Institutional frameworks can absorb shocks that infrastructure cannot. They can coordinate responses, manage risk distribution, and stabilise expectations.

Without them, disruption spreads uncontrollably.

A Competing Model of Global Governance

The Belt and Road Initiative is not simply filling gaps in infrastructure. It is offering a different model of how global systems are organised.

The Western model of globalisation typically follows a sequence:

rules first, then institutions, then projects.

The Belt and Road reverses this:

projects first, then cooperation, then rules.

This sequencing has consequences.

It allows rapid expansion, but delays clarity. It enables participation, but complicates governance. It creates flexibility, but introduces ambiguity.

China frames this as inclusive development.

Critics frame it as delayed transparency.

Both interpretations are plausible.

The Doctrine of Righteousness and Profit

One of the most distinctive features of the Belt and Road model is the explicit attempt to balance state objectives with commercial logic.

Chinese policy discourse refers to a principle that can be translated as the balance between righteousness and profit.

This reflects a tension at the heart of the initiative.

The state seeks long-term strategic outcomes. Enterprises seek financial return.

These objectives do not always align.

Large infrastructure projects often involve long payback periods, high risk, and uncertain returns. Governments may accept these conditions for strategic reasons. Private firms cannot.
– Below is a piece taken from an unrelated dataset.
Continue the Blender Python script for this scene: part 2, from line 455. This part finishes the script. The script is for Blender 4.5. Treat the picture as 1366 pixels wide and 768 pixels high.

This creates a structural constraint.

The Belt and Road cannot rely solely on state actors if it is to scale sustainably. It must attract private and international participation.

But doing so requires clearer rules, stronger protections, and more predictable outcomes.

In other words, it requires institutionalisation.

The Politics of Rule-Making

As institutionalisation deepens, the question of rule-making becomes unavoidable.

Who sets the rules? Who enforces them? Who benefits from them?

In a system involving more than 150 countries, consensus is difficult. Diverging interests, political systems, and development levels create friction.

This is where China’s approach becomes distinctive.

Rather than attempting full multilateral consensus, the system is moving toward a combination of regional and plurilateral arrangements.

Participation is selective. Rules apply to those who adopt them. Cooperation is layered rather than universal.

This approach balances inclusion with efficiency.

It also fragments governance.

Counterargument

A hostile interpretation would argue that institutionalisation is not neutral. It embeds influence. By shaping rules after projects are established, China can define the operating environment of entire corridors. Governance becomes a form of control.

Conclusion

The Belt and Road Initiative is no longer just about building connectivity. It is about governing it.

The shift from infrastructure to institutions reflects a deeper reality. Physical networks cannot survive without systems that manage risk, coordinate actors, and stabilise expectations.

The Iran war demonstrated that disruption is not hypothetical. It is operational.

China’s response is to build not just roads and ports, but rules and systems.

The initiative is evolving from a construction project into a governance framework.

And that transformation will define its long-term impact.